C.S. Lewis, in a passage I can’t now find, comments that there ‘surprisingness’ is a different thing from ‘being a surprise’. The latter is simply a question of reaction; it’s subjective and, by its nature, can only come once. But ‘surprisingness’ is a quality in the thing itself, the quality of being so structured as to be unexpected.
And as Prof. Lewis says, something that has the quality of surpringness will not lose its appeal the second time. On the contrary, a second go-round will be even better, because knowing what is coming, you will be able to appreciate how it fits into the whole. You will be able to see how this path doesn’t look like it is about to lead you to this view, and how artfully the final effect is concealed until the right moment. Knowing how the murder was done, you’ll pick up on the clues and realize how skillfully they were slipped in at just the right moments, so that had you been paying attention and thinking things through (and allowed for a rather elastic degree of probability), you might have known the truth all along.
This is one reason why I like re-reading detective stories. Some people don’t see a point to this; I enjoy going back and admiring a well-structured logical puzzle, seeing everything in its proper place and catching the inconsistencies that I ought to have noticed the first time. At the moment, I’m revisiting Busman’s Honeymoon (not exactly intentionally; I’d meant to only read the opening for the fun of the wedding accounts, but Dorothy Sayers is very hard to put down), and though the Peter Wimsey novels are most fun for their characters, it’s also delightful to look through the mystery and, once again, see how everything points to one non-obvious solution.
It doesn’t have to be a mystery either; the quality of unexpectedness can simply be a matter of utilizing something previously established in an unexpected way. One example that comes to mind is the end of Aliens, where Ripley comes out in the powerlifter to fight the alien queen. It’s been a good long time since we’ve seen the lifter, and with all that’s happened the average audience member probably forgot all about it. But then she walks out and delivers that fantastic line, kicking off an incredibly cathartic battle where she fights her worst nightmare on equal terms.Again, it remains a fantastically satisfying scene the second or third or tenth time you see it because of the artistry involved.

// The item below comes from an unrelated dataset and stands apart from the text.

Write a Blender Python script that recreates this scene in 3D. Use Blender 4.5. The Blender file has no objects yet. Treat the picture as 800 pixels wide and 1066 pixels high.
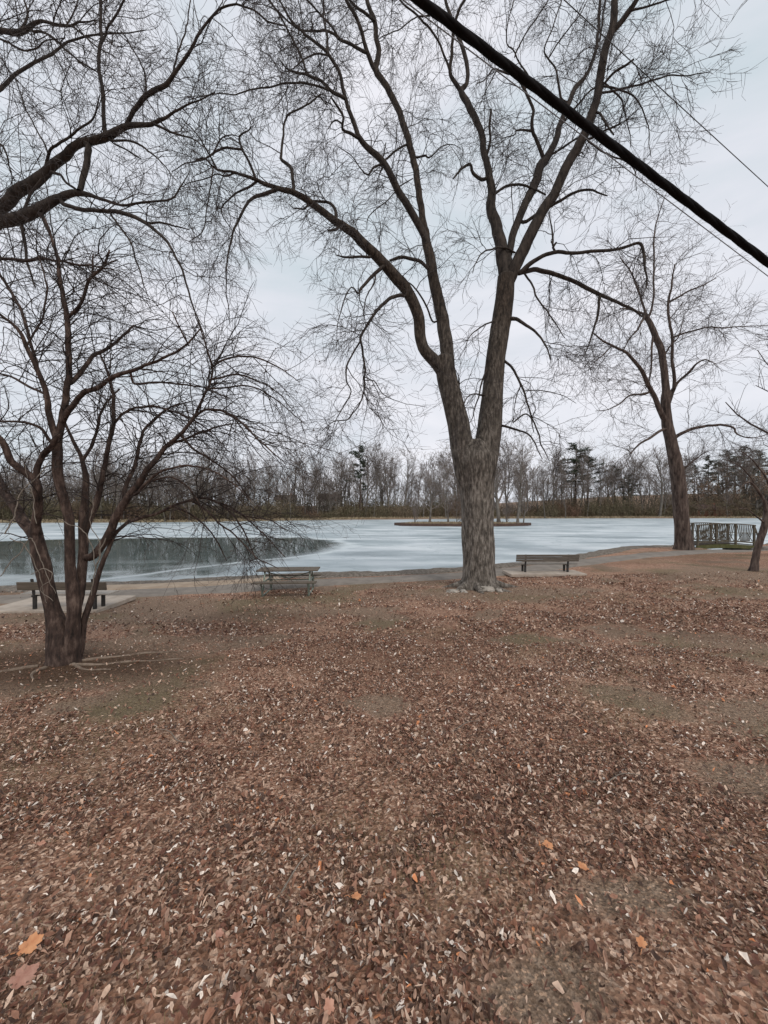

Now, the key word in all of this is ‘structured’. Any idiot can throw a random twist at you and claim that it’s brilliant because you never saw it coming. “Ho ho! The asshole admiral was the hero all along!” Except that doesn’t fit at all with her previous behavior. It may be surprising in the moment, the first time you watch it, but then if you (for whatever reason) decide to watch the film a second time, you’ll be fuming about how idiotically everyone is acting, knowing what we now know.
The surprise must flow, but flow in an unobtrusive way, not imposing itself upon your consciousness until the correct moment, at which point it not only reveals itself, but illuminates and alters everything that came before it, revealing a different overall effect. Like, for instance, when it’s revealed that two particular characters actually have a very different relationship from what we and the heroine were led to believe, illuminating certain past actions and casting both of them in a completely different light. It’s all there, but it seems to fit into the narrative as presented well enough that you don’t notice the first time. But then, on the second go round, you see the clues and hints, the inconsistencies and omitted details.
Don’t necessarily try to surprise the audience. Or rather, don’t sacrifice good storytelling or characters to try to grasp a surprise. Try rather to give your story that quality of ‘surprisingness’; of re-using and re-contextualizing earlier elements in new, but consistent ways. The reader may or may not be actually surprised, but he will appreciate it as a ‘surprising’ story.
If your story doesn’t work as dramatic irony, it won’t work the second time.